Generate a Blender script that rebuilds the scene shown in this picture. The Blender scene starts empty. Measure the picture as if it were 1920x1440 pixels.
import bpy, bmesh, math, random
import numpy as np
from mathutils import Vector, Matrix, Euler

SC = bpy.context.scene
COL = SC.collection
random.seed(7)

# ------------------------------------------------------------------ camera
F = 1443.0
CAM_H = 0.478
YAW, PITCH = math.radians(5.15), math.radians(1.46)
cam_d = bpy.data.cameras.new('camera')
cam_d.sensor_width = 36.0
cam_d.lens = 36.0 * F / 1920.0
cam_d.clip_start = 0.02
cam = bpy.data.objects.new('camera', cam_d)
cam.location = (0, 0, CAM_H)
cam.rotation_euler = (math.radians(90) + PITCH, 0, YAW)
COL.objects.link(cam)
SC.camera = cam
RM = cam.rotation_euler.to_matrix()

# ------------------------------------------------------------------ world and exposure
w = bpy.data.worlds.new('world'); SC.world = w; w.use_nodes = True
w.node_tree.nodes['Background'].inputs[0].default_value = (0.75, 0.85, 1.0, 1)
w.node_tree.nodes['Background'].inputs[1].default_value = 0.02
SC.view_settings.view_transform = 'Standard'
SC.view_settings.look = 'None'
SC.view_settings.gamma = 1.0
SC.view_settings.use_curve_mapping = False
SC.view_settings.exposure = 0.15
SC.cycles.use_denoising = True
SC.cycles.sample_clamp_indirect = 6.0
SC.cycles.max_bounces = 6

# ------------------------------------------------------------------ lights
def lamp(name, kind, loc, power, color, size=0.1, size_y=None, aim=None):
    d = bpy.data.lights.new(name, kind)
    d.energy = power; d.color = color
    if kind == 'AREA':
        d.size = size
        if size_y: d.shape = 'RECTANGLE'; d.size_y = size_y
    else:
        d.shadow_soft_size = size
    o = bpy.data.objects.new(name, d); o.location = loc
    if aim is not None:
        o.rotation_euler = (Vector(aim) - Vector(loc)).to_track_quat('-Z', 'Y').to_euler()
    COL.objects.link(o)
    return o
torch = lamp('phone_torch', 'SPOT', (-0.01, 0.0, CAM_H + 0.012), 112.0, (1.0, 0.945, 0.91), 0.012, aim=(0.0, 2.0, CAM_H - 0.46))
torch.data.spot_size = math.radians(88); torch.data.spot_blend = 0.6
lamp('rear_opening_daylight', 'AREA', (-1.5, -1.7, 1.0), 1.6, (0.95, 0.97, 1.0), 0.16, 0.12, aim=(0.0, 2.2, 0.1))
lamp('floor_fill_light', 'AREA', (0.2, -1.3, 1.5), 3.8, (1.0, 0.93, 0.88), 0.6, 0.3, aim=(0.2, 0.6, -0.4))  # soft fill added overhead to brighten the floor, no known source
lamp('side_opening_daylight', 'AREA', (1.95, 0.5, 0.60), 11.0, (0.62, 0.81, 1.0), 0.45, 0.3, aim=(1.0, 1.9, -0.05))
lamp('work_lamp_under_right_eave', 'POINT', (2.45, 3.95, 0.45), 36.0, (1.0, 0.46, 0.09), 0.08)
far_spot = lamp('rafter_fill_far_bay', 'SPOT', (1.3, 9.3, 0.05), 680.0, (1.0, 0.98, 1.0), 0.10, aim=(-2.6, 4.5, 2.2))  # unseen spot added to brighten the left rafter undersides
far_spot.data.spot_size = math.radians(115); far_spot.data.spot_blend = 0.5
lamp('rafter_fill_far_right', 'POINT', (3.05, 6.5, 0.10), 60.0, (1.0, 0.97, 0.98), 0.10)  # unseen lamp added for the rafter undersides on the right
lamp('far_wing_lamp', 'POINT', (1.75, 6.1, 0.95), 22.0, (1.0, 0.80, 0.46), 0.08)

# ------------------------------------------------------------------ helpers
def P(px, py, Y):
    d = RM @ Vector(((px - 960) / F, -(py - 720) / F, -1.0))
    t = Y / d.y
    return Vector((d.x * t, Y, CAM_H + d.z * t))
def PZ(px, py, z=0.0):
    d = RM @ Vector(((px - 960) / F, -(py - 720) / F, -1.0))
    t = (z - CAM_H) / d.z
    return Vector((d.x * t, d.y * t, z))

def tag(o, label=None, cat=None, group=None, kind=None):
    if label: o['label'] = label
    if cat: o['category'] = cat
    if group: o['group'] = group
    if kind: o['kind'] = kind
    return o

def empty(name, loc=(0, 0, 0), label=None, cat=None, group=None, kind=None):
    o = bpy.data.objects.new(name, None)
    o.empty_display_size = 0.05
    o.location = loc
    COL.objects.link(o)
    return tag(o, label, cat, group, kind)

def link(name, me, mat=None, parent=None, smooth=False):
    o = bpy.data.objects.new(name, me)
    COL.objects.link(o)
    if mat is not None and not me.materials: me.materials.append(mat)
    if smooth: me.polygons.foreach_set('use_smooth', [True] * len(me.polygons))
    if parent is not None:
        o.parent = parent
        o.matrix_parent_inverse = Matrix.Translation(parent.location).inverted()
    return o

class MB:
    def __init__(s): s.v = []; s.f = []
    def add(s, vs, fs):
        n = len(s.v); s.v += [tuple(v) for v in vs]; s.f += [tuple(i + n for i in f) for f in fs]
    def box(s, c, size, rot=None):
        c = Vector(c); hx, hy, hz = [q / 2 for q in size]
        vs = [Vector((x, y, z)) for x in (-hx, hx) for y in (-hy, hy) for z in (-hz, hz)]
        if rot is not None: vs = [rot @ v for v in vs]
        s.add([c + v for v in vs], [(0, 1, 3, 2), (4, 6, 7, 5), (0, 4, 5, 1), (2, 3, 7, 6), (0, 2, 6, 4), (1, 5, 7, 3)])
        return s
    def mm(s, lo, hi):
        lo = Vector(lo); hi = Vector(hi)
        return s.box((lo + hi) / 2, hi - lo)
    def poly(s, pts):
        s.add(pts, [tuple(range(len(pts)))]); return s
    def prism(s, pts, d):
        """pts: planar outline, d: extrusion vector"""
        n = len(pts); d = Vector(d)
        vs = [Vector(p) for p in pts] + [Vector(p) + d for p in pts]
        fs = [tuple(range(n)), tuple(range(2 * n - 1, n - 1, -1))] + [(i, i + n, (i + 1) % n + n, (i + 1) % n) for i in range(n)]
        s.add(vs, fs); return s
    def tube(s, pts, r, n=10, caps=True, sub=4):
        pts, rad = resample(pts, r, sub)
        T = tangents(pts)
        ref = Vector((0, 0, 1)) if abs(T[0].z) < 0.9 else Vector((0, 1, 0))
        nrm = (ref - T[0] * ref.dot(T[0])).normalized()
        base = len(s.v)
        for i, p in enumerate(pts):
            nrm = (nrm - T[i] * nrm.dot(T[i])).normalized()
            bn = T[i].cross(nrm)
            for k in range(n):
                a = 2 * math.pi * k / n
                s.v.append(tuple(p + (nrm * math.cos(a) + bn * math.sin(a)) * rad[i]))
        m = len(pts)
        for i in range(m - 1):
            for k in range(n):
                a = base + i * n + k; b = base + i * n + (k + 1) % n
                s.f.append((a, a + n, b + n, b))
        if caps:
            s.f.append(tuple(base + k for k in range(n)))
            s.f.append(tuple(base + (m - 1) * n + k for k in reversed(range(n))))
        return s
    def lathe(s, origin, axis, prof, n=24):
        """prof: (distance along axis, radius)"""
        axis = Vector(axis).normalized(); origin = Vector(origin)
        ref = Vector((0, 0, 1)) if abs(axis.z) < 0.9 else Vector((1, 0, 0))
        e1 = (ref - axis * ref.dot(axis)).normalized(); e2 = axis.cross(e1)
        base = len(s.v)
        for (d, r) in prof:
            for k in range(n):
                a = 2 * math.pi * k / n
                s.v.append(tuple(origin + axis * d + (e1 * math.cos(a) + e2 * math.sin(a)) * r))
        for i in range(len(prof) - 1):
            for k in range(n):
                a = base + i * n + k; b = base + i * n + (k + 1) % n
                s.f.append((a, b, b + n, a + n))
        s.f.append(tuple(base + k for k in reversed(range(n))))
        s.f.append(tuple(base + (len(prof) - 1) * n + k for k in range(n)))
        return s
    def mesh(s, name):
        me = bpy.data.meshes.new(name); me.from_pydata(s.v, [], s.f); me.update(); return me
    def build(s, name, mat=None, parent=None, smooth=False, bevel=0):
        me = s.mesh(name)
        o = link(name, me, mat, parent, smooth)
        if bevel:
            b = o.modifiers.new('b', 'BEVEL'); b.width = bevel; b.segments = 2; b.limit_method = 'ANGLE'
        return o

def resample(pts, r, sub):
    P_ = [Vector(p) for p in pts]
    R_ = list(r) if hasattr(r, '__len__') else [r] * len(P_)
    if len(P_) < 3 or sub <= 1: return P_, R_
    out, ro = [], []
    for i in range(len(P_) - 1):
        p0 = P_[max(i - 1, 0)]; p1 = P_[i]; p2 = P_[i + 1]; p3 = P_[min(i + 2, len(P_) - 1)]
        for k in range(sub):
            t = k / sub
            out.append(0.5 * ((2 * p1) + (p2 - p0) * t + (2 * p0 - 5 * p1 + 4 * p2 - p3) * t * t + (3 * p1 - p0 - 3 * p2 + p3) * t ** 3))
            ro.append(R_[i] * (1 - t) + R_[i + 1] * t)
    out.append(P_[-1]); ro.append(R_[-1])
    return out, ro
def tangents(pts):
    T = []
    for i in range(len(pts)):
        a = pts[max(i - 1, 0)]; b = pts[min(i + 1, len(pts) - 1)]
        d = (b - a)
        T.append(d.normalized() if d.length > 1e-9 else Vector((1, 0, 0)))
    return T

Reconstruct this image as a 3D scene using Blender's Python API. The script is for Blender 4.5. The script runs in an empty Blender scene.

================

Copy out all lines from the material above that contain the string "this".

**Exercise solution:**
Generate a Blender script that rebuilds the scene shown in this picture. The Blender scene starts empty. Measure the picture as if it were 1920x1440 pixels.
Reconstruct this image as a 3D scene using Blender's Python API. The script is for Blender 4.5. The script runs in an empty Blender scene.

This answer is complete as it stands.